Balancing act | Shifting policy costs in a just way

As the government looks at rebalancing energy policy costs, the most vulnerable members of society are at risk of being hit hardest by proposed changes. Tony Ballance, chief strategy & regulation officer at Cadent, writes for Utility Week on the importance of getting public buy-in before making hasty decisions.  

When we consider all the things that need to happen to deliver a reliable net zero energy system, what springs to mind the most are the important questions of how we are going to pay for this vital transition – and who is going to bear these costs. At the moment, many of the costs of the energy transition are covered by something that the government calls ‘policy costs’. These are charges added to everyone’s electricity and gas bills to pay for large government programmes covering policies that support things like those living in fuel poverty, renewable energy generation and insulation programmes.

Currently these policy costs are split between electricity and gas bills based on which energy type benefits from the policy. For example, the subsidies that exist to support offshore wind renewable electricity generation are added to electricity bills, the subsidy to support green gas production is added to gas bills and smart meter costs are split between the two. In analysis done by Cadent, we found that annual policy costs by 2025 could amount to £177 a year on electricity bills and £38 on gas bills for the average dual fuel customer.

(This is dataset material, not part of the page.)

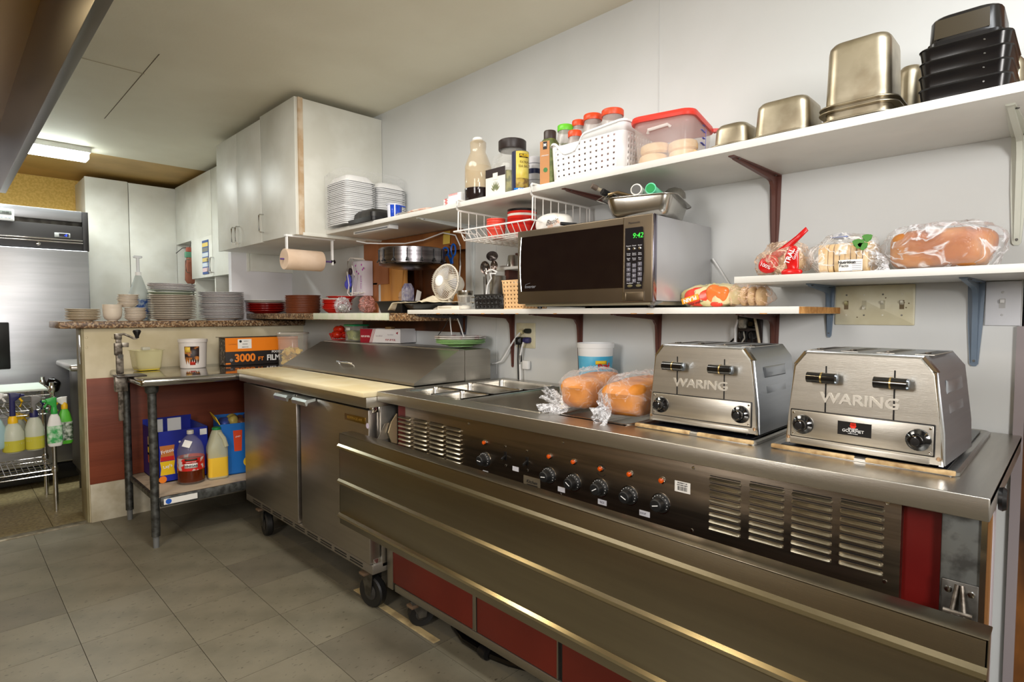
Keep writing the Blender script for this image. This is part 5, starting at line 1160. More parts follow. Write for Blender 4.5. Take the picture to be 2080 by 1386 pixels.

In our paper on ‘How to pay for Energy Policy’ we consider the implications of these policy cost changes and how changing the way that we levy them on bills may impact consumers and their ability to pay for future energy. This paper is timely, because the UK Government will consult on policy cost changes to improve the uptake of electrical heating systems by making electricity costs cheaper. The aim is to improve the payback of technologies like heat pumps in comparison with existing gas boilers, thereby incentivising people to switch to such technologies. One of the options that some are therefore proposing is that electricity policy costs are shifted from electricity bills on to gas bills. This would mean gas consumers pay for all or a significantly higher proportion of the energy policy costs regardless of whether they benefit from the policy.

There are, however, significant consequences of shifting policy costs from electricity consumers to gas consumers. While it may make electricity cheaper, it is inconclusive that this will be sufficient to encourage the uptake of heat pumps for home heating. Heat pumps have a known range of other challenges associated with installation – driven broadly by installer competency and disruption to the home. Lower running costs may help to compensate for some of these barriers but will not overcome them entirely.

Further issues arise from the fact that there are less gas consumers than electricity and therefore a smaller base to spread these policy costs over. As consumers disconnect from the gas network, there will be a diminishing number of customers to spread rising policy costs over. This will disproportionately impact on consumers in vulnerable situations, and those in fuel poverty – who through no fault of their own cannot afford to electrify their homes and will need protection. Many would probably see such a move as extremely unfair, as you are asking those least able to afford the transition to support those who are often best able to do so. In this case shifting policy costs from electricity to gas would seem regressive if these customers are not protected. Shifting all policy costs to gas would result in gas consumers paying an eye-watering £1,045 per year by 2035 with electricity consumers paying none.

The impact of re-balancing today’s policy costs between electricity and gas consumers is comparatively small in comparison to how this may impact on bills in the future. This must be very carefully considered so that it is fair for all over a longer time frame. If we are to ensure continued public support for the transition to net zero, it is essential that public policy decisions are seen as fair and equitable. If they are not, then public support will be negatively impacted.

The government has said that it is considering consulting the public on the future of policy costs. We would encourage as part of that, consideration of some costs potentially shifting to general taxation as the costs of delivering net zero begin to increase – given that these costs are essentially societal ones.

This would not only avoid accusations that the government is putting up customer bills at a time when people’s budgets are tight, but also ensure that any changes to the current system are seen as fair and just. This is not straightforward, however, given the government’s fiscal position.

Our conclusion from this analysis is that the costs to transition to net zero will create a huge load on all consumers – whether it be electricity or gas consumers. It will create a particularly high burden as it does today for those in vulnerable situations and the fuel poor.

The discussion on how net zero will be paid for appears to be relatively immature with limited transparency for consumers – meaning that the whole picture is difficult to gauge. We would welcome more open discussions on the costs and means to fund the delivery to net zero, such that we do not find unnecessary ‘cliff edges’ that ultimately may cause government to have to row back on positive ambitions.